▸ EXERCISE INSTRUCTIONS
Locate every line in the records below that contains the word "scenery", and copy each one.

▸ SUPPLIED INFORMATION

-------------------------

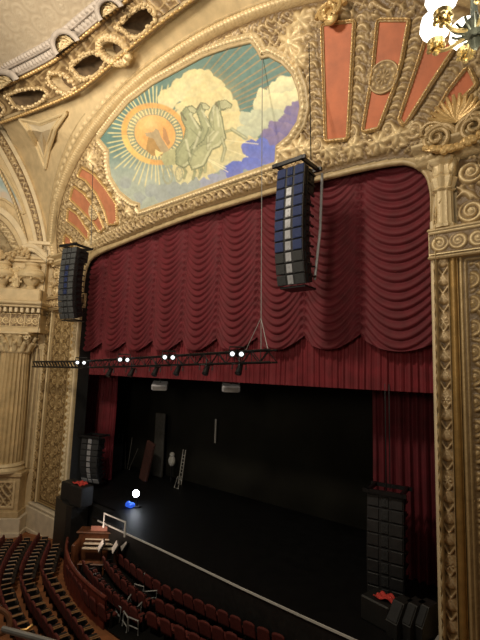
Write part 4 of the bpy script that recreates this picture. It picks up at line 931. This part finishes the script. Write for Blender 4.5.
b = MB(); b.tube([hy(261, 350, TY), hy(262.5, 32, TY)], .012, 5); b.tube([hy(245, 352, TY), hy(261, 318, TY)], .01, 5); b.tube([hy(268, 350, TY), hy(261, 318, TY)], .01, 5); b.build('cable', GREYM, t); b = MB()
for x in (34, 40): b.tube([hy(x, 362, TY), hy(37, 340, TY)], .01, 5)
b.tube([hy(37, 340, TY), hy(48, 250, TY)], .01, 5); b.build('cable', METALK, t)
LENS = mat('lit_lens', (.8, .85, .9), .2, var=0, emit=(.85, .92, 1.), es=1.1)
LENSD = mat('dull_lens', (.08, .08, .09), .15, .4)
def head(name_lbl, p, twin, lens):
    t = thing('stage_light', p, name_lbl, 'stage light', 'stage lights on the truss')
    p = A3(*p); f = nrm(CAM-p+A3(2, -3, -1)) if twin else nrm((.2, -.6, -.9)); r_ = nrm(np.cross(f, (0, 0, 1))); u = np.cross(r_, f)
    b = MB(); b.box(p, (.05, .05, .2)); b.cyl(p, p+A3(0, 0, .34 if not twin else .1), .02, n=6); b.tube([p+r_*-.2+u*.02, p+r_*-.2+A3(0, 0, .16), p+r_*.2+A3(0, 0, .16), p+r_*.2+u*.02], .022, 6); b.build('yoke', METALK, t)
    b = MB(); L = MB()
    for s_ in ((-1, 1) if twin else (0,)):
        c = p+r_*s_*.12-A3(0, 0, .02); b.cyl(c-f*.2, c+f*.1, .07, .095, 14); L.cyl(c+f*.101, c+f*.115, .06, n=14)
    b.build('housing', METALK, t); L.build('lens', lens, t)
for (x, y, lab) in [(81, 362, 'twin lit stage light at the left end of the truss'), (124, 359, 'twin lit stage light on the truss, second from its left end'), (169, 356.5, 'twin lit stage light at the middle of the truss'), (237, 353, 'twin lit stage light near the right end of the truss')]: head(lab, hy(x, y, TY-.12), True, LENS)
for i, (x, y) in enumerate([(109, 373), (131, 373), (155, 372), (177, 371), (206, 370.5), (239, 370)]):
    head('black downward stage light clamped under the truss, number %d from the left of six' % (i+1) if False else ['small black stage light under the truss, nearest the left end', 'small black stage light under the truss, below the second twin light', 'small black stage light under the truss, just left of its middle twin light', 'small black stage light under the truss, just right of its middle twin light', 'small black stage light under the truss, above the right hanging projector', 'small black stage light under the truss, below the right end twin light'][i], hy(x, y, TY), False, LENSD)
# hanging projectors upstage
for (x, y, lab) in [(160, 385.5, 'pale grey box light hanging under the valance, left one'), (231, 386.5, 'pale grey box light hanging under the valance, right one')]:
    c = hy(x, y, 1.2); t = thing('box_light', c, lab, 'stage light', 'box lights under the valance')
    f = nrm((.55, -.6, -.3)); r_ = nrm(np.cross(f, (0, 0, 1))); u = np.cross(r_, f)
    b = MB(); b.box(c, (.62, .5, .22), ax=(r_, f, u), bev=.03); b.build('housing', mat('pale_metal', (.42, .42, .46), .5, var=.1), t, smooth=False)
    b = MB(); b.box(c+f*.26-u*.02, (.5, .03, .16), ax=(r_, f, u)); b.build('lens_panel', GREYM, t, smooth=False)
    b = MB(); b.tube([c+u*.1, c+A3(0, 0, 1.2)], .02, 6); b.build('hanger', METALK, t)

# ================================================================== ON THE STAGE
def pt(x, y, z=0.): return hz(x, y, z)
def dimbox(name, c, size, m, lab, cat, rz=0., tilt=0., **k):
    X_ = A3(cos(rz), sin(rz), 0); Y_ = A3(-sin(rz), cos(rz), 0); Z_ = nrm(A3(0, 0, 1)*cos(tilt)+X_*sin(tilt)); X2 = np.cross(Y_, Z_)
    b = MB(); b.box(A3(*c)+Z_*size[2]/2, size, ax=(X2, Y_, Z_), bev=.03)
    return tag(b.build(name, m, smooth=False), lab, cat, **k)
# ghost light on a stand
g0 = pt(137, 507); t = thing('ghost_light', g0, 'bare bright lamp on a thin stand standing on the dark stage', 'lamp')
b = MB(); b.cyl(g0, g0+A3(0, 0, .03), .16, n=18); b.cyl(g0, g0+A3(0, 0, .42), .018, n=8); b.build('stand', METALK, t)
bul = hy(136, 493.5, g0[1]); b = MB(); b.cyl(g0+A3(0, 0, .4), bul, .016, n=8); b.build('neck', METALK, t)
b = MB(); b.ball(bul, .13, 14); b.build('bulb', mat('bulb_glow', (1, .95, .85), .3, var=0, emit=(.85, .92, 1.), es=25), t)
lp = bpy.data.lights.new('ghost_lamp', 'POINT'); lp.energy = 9; lp.color = (.9, .95, 1); lp.shadow_soft_size = .1; lo = bpy.data.objects.new('ghost_lamp', lp); COL.objects.link(lo); lo.location = tuple(bul+A3(0, 0, .02)); lo.parent = None
c = pt(130, 507); b = MB(); b.box(c+A3(0, 0, .08), (.35, .25, .16), bev=.04); b.ball(c+A3(.02, -.1, .17), .08, 10)
tag(b.build('blue_lamp', mat('blue_glow', (.02, .08, .4), .3, var=0, emit=(.03, .12, .8), es=.6)), 'small blue glowing lamp on the stage floor beside the bright bare lamp', 'lamp')
c = hy(113, 446, 4.2); t = thing('red_signal_light', c, 'tiny red signal light in the dark left wing', 'light'); b = MB(); b.box(c+A3(0, .04, 0), (.2, .06, .16)); b.build('box', METALK, t); b = MB(); b.ball(c, .045, 10); b.build('lamp', mat('red_glow', (.6, .02, .02), .3, var=0, emit=(1, .03, .03), es=5), t)
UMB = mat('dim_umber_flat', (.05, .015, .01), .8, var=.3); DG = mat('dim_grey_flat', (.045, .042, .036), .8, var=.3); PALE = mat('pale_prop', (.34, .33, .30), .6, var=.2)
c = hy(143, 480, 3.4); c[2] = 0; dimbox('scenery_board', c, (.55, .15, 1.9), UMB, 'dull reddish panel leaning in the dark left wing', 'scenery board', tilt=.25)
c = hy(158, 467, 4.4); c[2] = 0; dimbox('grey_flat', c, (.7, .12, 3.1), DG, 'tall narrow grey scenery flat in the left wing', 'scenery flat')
c = hy(121, 470, 4.1); c[2] = 0
b = MB(); R_ = random.Random(9)
for i in range(7):
    q = c+A3(R_.uniform(-1.2, 1.5), R_.uniform(-.2, .2), 0); e = q+A3(R_.uniform(-.6, .6), .3, R_.uniform(1.0, 1.8)); b.tube([q+A3(0, 0, .02), e], .022, 6)
tag(b.build('leaning_pipes', DG), 'bundle of thin grey pipes leaning in the left wing', 'pipes')
c = hy(112, 470, 3.6); c[2] = 0; dimbox('flight_case', c, (.9, .6, 1.3), BLACK, 'black upright case beside the left side curtain', 'case')
for (x, y0, y1, lab, w_) in [(171, 452, 464, 'small pale figure-like prop in the left wing', .25), (180, 450, 472, 'slim pale ladder-like prop, right of the others in the left wing', .22)]:
    c = hy(x, 478, 4.2); c[2] = 0; top = hy(x, y0, 4.2)[2]; bot = hy(x, y1, 4.2)[2]
    t = thing('wing_prop', c, lab, 'prop'); b = MB()
    if w_ > .23: b.cyl(c, c+A3(0, 0, bot), .04, n=8); b.build('post', METALK, t); b = MB(); b.ball(c+A3(0, 0, top-.12), .13, 12); b.ball(c+A3(0, 0, (bot+top)/2-.12), .2, 12, (1, .8, 1.3)); b.build('head', PALE, t)
    else:
        for s_ in (-.1, .1): b.cyl(c+A3(s_, 0, 0), c+A3(s_*.8, .2, top), .022, n=7)
        b.build('rail', PALE, t); b = MB()
        for k in range(8): zz = .2+k*(top-.3)/8; b.cyl(c+A3(-.1, .2*zz/top, zz), c+A3(.1, .2*zz/top, zz), .018, n=6)
        b.build('rung', PALE, t)
c = hy(176.5, 486, 3.6); c[2] = 0; b = MB(); b.tube([c+A3(-.14, 0, .02), c+A3(.1, 0, .02), c+A3(.16, .1, .5), c+A3(-.06, .1, .5)], .022, 6, closed=True); tag(b.build('metal_frame', PALE), 'small pale upright metal frame on the stage floor below the ladder-like prop', 'frame')
c = hy(215.5, 443, 4.7); b = MB(); d = hy(215.5, 419, 4.7); b.box((c+d)/2, (.08, .04, d[2]-c[2])); tag(b.build('wall_strip', PALE, smooth=False), 'thin pale vertical strip on the black back wall', 'strip')
# white guard rail at the stage edge
A_ = [hz(103.5, 527.5, 0.), hz(124.5, 537, 0.)]; t = thing('guard_rail', A_[0], 'white metal guard rail standing on the left end of the stage edge', 'rail'); H_ = hy(103.5, 513, A_[0][1])[2]
b = MB(); b.tube([A_[0], A_[0]+A3(0, 0, H_), A_[1]+A3(0, 0, H_), A_[1]], .03, 8); b.build('frame', WHITEM, t); b = MB(); b.tube([A_[0]+A3(0, 0, H_*.45), A_[1]+A3(0, 0, H_*.45)], .014, 6); b.build('crossbar', METALK, t)
# cases on the right corner of the stage
def case(c, size, lab, rz, name='floor_monitor', cat='monitor speaker', grp=None):
    t = thing(name, c, lab, cat, grp); X_ = A3(cos(rz), sin(rz), 0); Y_ = A3(-sin(rz), cos(rz), 0); w_, d_, h_ = size; c = A3(*c)
    prof_ = [(-d_/2, 0), (d_/2, 0), (d_/2, h_*.45), (d_*.05, h_), (-d_/2, h_)]
    b = MB(); b.prism([c-X_*w_/2+Y_*-y_+A3(0, 0, z_) for y_, z_ in prof_], X_*w_); b.build('case', BLACK, t, smooth=False)
    q0 = c+Y_*-d_/2+A3(0, 0, h_*.45); q1 = c+Y_*-d_*.05+A3(0, 0, h_); u_ = nrm(q1-q0); b = MB(); b.box((q0+q1)/2+np.cross(X_, u_)*-.0+A3(0, -.012, .012), (w_*.86, .03, np.linalg.norm(q1-q0)*.86), ax=(X_, nrm(np.cross(X_, u_)), u_)); b.build('grille', GRILLD, t, smooth=False)
for i, (x, lab) in enumerate([(400, 'wedge monitor nearest the red cloth at the right stage corner'), (411, 'middle wedge monitor at the right stage corner'), (421, 'wedge monitor farthest right at the right stage corner')]):
    c = hy(x, 628, -.35); case((c[0], -.35+.12*i, 0), (.26, .6, .62), lab, radians(-15), grp='wedge monitors at the right stage corner')
c = hy(382, 625, -.2); dimbox('equipment_case', (c[0], -.2, 0), (.7, .6, .5), BLACK, 'black equipment case under the red cloth at the right stage corner', 'case', rz=-.2)
def cloth(c, w_, d_, lab):
    u, v = np.meshgrid(np.linspace(-1, 1, 20), np.linspace(-1, 1, 14), indexing='ij'); z = .03+.04*np.sin(u*5+v*3)*np.cos(v*4)+.03*(1-u*u); P = np.stack([c[0]+u*w_/2*(1-.2*v), c[1]+v*d_/2, c[2]+z], -1)
    o = grid('red_cloth', P, mat('bright_red_cloth', (.55, .05, .04), .8, var=.2)); s_ = o.modifiers.new('s', 'SOLIDIFY'); s_.thickness = .015; tag(o, lab, 'cloth')
cloth((c[0]+.12, -.25, .5), .4, .3, 'crumpled red cloth on the black case at the right stage corner')
# left corner platform and cases
b = MB(); b.prism([(-7.2, -.02, ZB), (-7.0, -.75, ZB), (-5.7, -1.0, ZB), (-5.3, -1.0, ZB), (-5.3, -.3, ZB)], (0, 0, -ZB)); struct(b.build('side_platform', BLACK, smooth=False))
c = hy(77, 520, -.9)
dimbox('equipment_case', (-6.2, -.45, 0), (.9, .6, .7), BLACK, 'tall black case beside the left end of the stage', 'case', rz=.1)
dimbox('equipment_case', (-5.35, -.62, 0), (.75, .55, .75), BLACK, 'low black case with a red cloth at the left end of the stage', 'case', rz=.1)
cloth((-5.45, -.62, .75), .5, .4, 'crumpled red cloth on the low black case at the left stage end')
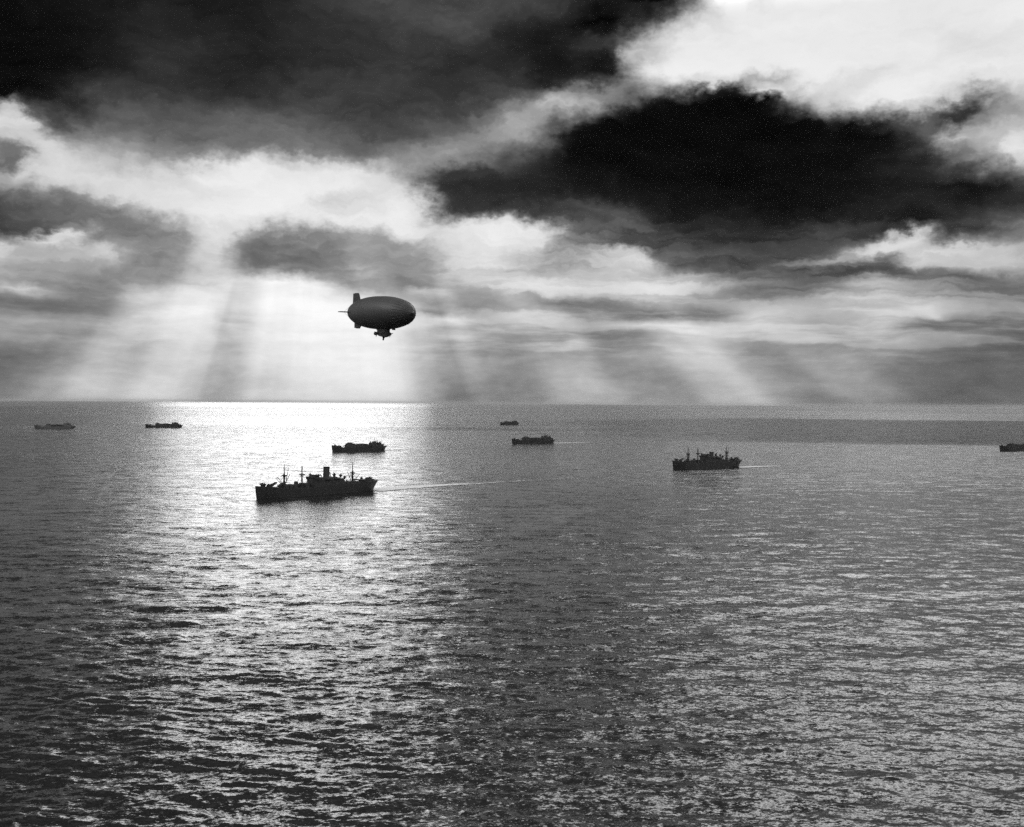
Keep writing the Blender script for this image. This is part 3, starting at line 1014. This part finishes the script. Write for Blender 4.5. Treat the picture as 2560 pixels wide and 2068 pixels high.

-------------------------

▸ RESULT BELOW
c = hy(143, 480, 3.4); c[2] = 0; dimbox('scenery_board', c, (.55, .15, 1.9), UMB, 'dull reddish panel leaning in the dark left wing', 'scenery board', tilt=.25)
c = hy(158, 467, 4.4); c[2] = 0; dimbox('grey_flat', c, (.7, .12, 3.1), DG, 'tall narrow grey scenery flat in the left wing', 'scenery flat')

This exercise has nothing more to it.